Rep. Steve Knight’s tax bill vote won’t help with independent voters

Congressman Steve Knight

Independent voters sour on the tax bill which doled out massive kickbacks to Wall Street investors but leaves working families behind.

Congressman Steve Knight (R-Palmdale) once again backed for the Trump agenda when he voted for the Republican tax bill. His vote enriched millionaires, but it has been a failure for most Americans. A new poll shows independent voters are not thrilled with the bill, and some of them are willing to vote out members of Congress who supported it.

In a new poll from the New York Times, support for the tax bill falls predictably along party lines: 69 percent of Republicans say it makes them more likely to support Republican candidates, while 73 percent of Democrats say it makes less likely to support a Republican candidate.

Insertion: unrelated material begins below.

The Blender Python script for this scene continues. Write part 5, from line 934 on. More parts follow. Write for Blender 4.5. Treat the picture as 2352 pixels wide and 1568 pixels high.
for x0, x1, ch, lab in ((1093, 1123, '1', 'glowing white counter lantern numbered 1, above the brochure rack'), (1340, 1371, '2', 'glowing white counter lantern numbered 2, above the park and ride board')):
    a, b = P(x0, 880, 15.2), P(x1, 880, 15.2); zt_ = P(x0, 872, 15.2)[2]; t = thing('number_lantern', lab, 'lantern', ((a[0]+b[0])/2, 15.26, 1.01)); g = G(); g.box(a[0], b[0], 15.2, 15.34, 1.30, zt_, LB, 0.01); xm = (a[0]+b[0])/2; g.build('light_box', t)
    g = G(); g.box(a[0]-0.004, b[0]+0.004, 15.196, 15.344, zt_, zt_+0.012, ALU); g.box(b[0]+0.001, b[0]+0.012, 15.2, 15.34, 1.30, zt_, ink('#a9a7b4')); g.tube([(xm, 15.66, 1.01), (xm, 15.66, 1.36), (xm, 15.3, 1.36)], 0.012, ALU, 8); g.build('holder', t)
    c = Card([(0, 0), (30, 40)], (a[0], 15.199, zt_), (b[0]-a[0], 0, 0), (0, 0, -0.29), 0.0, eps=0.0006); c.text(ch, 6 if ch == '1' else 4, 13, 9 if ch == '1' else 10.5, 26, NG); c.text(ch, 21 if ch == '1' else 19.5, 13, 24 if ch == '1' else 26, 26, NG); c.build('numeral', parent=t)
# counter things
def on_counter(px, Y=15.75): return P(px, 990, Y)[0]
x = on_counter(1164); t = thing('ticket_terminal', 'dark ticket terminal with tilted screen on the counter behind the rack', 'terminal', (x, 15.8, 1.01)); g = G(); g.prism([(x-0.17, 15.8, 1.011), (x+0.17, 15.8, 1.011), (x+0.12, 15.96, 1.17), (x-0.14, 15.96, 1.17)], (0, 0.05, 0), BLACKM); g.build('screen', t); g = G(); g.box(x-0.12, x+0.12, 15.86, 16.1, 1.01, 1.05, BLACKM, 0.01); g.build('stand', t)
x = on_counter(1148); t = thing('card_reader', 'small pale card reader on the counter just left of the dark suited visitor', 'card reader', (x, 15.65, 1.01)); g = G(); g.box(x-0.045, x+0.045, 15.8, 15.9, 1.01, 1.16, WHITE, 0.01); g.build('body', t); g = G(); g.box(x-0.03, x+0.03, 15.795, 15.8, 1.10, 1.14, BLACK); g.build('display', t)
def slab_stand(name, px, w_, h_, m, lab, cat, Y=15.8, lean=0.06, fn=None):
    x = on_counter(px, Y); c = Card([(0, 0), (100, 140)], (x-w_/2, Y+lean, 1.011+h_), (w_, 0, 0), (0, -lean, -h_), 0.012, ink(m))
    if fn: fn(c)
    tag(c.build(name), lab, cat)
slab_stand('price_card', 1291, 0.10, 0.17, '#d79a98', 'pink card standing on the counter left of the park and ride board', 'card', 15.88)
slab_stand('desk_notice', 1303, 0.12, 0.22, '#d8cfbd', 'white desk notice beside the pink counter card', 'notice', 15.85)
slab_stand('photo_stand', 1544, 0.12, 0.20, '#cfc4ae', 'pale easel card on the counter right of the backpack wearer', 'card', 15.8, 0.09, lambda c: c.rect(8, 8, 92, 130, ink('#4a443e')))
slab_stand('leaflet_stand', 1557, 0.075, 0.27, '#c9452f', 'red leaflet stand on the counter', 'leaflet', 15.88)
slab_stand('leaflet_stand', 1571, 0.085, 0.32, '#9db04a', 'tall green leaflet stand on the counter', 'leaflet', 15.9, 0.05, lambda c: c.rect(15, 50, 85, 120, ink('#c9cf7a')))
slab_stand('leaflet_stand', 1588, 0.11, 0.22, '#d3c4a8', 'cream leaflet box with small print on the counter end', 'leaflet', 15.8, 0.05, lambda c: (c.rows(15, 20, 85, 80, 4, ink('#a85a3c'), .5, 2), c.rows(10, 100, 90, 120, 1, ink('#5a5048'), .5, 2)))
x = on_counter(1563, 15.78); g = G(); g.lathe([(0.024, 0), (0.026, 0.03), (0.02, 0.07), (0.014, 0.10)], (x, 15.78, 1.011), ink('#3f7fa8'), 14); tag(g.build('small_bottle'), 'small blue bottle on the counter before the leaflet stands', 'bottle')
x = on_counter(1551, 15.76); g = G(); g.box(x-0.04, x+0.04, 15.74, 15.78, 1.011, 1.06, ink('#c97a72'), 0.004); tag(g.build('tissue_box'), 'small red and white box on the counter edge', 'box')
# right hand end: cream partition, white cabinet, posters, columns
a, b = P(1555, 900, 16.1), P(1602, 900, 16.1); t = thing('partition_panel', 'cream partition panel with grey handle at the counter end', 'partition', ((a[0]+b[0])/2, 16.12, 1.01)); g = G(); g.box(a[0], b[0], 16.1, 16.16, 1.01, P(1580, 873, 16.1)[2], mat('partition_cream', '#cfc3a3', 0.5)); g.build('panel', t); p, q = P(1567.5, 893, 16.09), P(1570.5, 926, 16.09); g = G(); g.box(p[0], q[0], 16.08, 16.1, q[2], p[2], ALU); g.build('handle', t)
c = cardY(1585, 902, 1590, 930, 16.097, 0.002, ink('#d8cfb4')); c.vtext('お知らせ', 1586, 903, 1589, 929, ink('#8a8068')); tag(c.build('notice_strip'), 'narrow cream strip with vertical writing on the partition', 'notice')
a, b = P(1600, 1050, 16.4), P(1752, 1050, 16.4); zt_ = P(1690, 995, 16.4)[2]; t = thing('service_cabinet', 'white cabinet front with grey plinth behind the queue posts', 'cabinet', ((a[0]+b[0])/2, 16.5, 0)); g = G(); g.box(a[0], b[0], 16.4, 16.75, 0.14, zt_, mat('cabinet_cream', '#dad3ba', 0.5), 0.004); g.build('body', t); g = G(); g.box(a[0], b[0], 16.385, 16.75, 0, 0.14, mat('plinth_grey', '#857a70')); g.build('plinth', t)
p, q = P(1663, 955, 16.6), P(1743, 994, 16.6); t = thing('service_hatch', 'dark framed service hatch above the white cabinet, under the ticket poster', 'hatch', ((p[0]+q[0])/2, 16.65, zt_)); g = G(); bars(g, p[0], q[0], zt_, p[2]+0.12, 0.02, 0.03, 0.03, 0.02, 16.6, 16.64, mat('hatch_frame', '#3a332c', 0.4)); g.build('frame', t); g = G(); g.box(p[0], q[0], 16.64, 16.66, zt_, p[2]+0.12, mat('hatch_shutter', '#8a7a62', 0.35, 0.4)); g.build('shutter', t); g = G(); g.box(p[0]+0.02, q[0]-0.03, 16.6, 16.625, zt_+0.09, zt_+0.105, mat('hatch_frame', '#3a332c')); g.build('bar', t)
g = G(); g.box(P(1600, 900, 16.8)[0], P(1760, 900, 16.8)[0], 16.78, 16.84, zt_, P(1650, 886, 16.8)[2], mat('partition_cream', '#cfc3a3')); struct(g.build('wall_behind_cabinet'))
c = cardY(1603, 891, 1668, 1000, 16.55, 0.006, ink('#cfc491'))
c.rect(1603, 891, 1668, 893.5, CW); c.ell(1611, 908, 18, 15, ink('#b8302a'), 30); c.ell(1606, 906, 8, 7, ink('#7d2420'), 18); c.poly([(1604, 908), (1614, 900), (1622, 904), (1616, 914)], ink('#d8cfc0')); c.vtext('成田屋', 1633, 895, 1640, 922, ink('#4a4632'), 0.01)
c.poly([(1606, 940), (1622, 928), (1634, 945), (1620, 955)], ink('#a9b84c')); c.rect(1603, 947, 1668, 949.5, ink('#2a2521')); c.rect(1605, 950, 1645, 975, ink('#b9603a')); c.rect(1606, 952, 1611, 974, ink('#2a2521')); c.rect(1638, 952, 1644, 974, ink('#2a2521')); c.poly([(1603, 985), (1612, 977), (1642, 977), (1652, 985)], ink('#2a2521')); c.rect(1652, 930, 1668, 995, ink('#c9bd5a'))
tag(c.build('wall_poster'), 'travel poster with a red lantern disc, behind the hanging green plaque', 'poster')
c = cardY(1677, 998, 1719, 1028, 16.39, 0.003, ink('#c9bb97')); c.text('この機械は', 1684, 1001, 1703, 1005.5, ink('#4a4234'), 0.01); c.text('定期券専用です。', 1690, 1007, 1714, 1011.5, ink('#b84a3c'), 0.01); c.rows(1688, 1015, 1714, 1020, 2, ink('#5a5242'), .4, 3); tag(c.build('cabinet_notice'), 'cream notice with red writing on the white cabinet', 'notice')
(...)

Independent voters, who don’t affiliate with either party, show a decisive tilt against the tax bill, and thus against Republicans who voted for it.

“Just 12 percent of independent voters say the law makes them more likely to vote for a Republican,” writes the Times. “Nearly three times as many, 32 percent, say the law makes them less likely to vote Republican.”

For someone like Knight, these numbers look especially troubling.

Knight sits in a district that supported Hillary Clinton in 2016. But rather than seek to represent those views, Knight has supported the Trump agenda 99 percent of the time through his votes in Congress.

And his district is changing rapidly. As of February 2018, registered Democrats now outnumber registered Republicans in the district by three points. As recently as 2012, Republicans outnumbered Democrats by five points.

However, almost a quarter of voters in California’s 25th Congressional District registered as No Party Preference (NPP). If these voters follow the same pattern seen by the New York Times poll, many more could see Knight’s support of the tax bill as a negative than as a positive.

The Times poll does not go into why independent voters are more likely to oppose than support Republicans based on their vote on the tax plan. But recent headlines may help provide a clue.

The federal government recently announced wages are falling compared to before the tax bill became law, once adjusted for inflation. In fact, economists at the Federal Reserve estimated the tax bill might not help the overall economy at all.

While workers are being left behind, the bill Knight supported is helping the very wealthy. The New York Times recently reported on wealthy Republican donors who are bankrolling a massive advertising blitz on behalf of Republicans, in large part as a thanks for passing the tax bill. And Knight himself is a beneficiary of those wealthy donors he helped.

His constituents might be facing lower wages, but millionaires are showering Knight with television ads to show their appreciation for his vote.